I have always been an impatient person.
I am objective oriented and have always been able to see
what is there at the end of the line.
However, that precious foresight which I have becomes my
poison.
Being able to see the end made life boring, made me feel
like I am just waiting for time to pass, and there is no purpose in life since
I have already anticipated the endpoint scenarios.
Little did I realize how wrong I was to neglect the process.
I thought that process is pointless and the result is everything. But I had not
realize that it is the process which makes me who I am – life is about getting
there, wherever “there” is isn’t the point.
I once said that “You will learn patience when you learn to
qualify the rewards at the end of the line.”
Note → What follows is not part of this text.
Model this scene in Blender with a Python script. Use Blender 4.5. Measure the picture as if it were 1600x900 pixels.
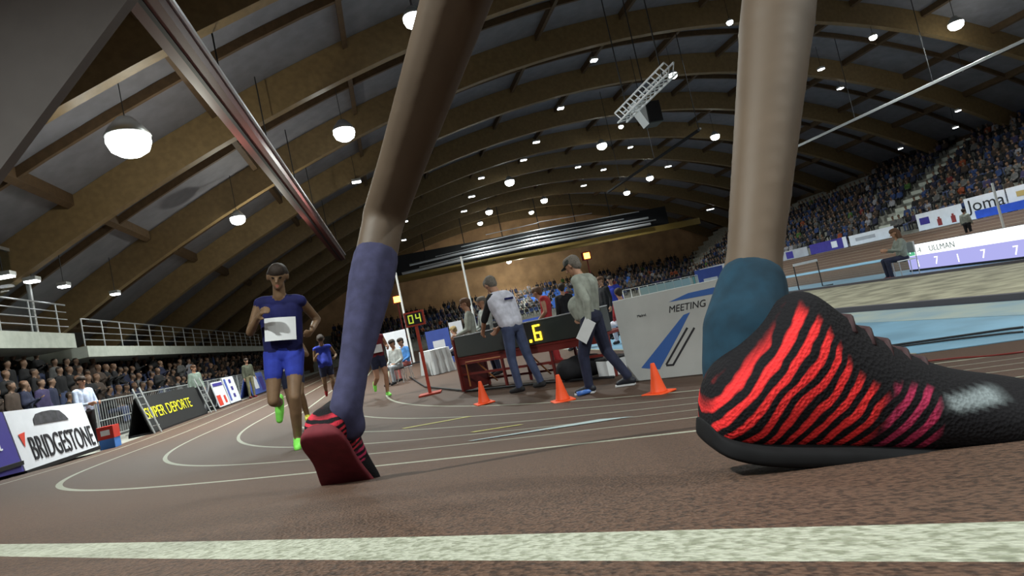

But that is not the whole part - patience is really about perseverance in spending the
effort to reach that end.
I have always been trying to take shortcuts in life, and my
very intelligence has enabled that. But sometimes there are no shortcuts, most
relevant example is love. You have to take one step at a time to get closer
and learn about each other.
If the other person is not ready, keep up the effort to make
sure that when she is ready, you are there.
She needs time to close her previous wound, and she needs
time to grow on you.
I used to think that “it’s either we will be together or we
will not, might as well just dive straight in”. This cannot be more wrong. And
this is precisely the mistake I have made in my previous relationship, and
wasted 3.5 years of our time.
Everything comes to him who hustles while he waits.
This means that in whatever you do, you have to put your best foot forward and have the patience to see it through the end. Things that you want will then come to you naturally.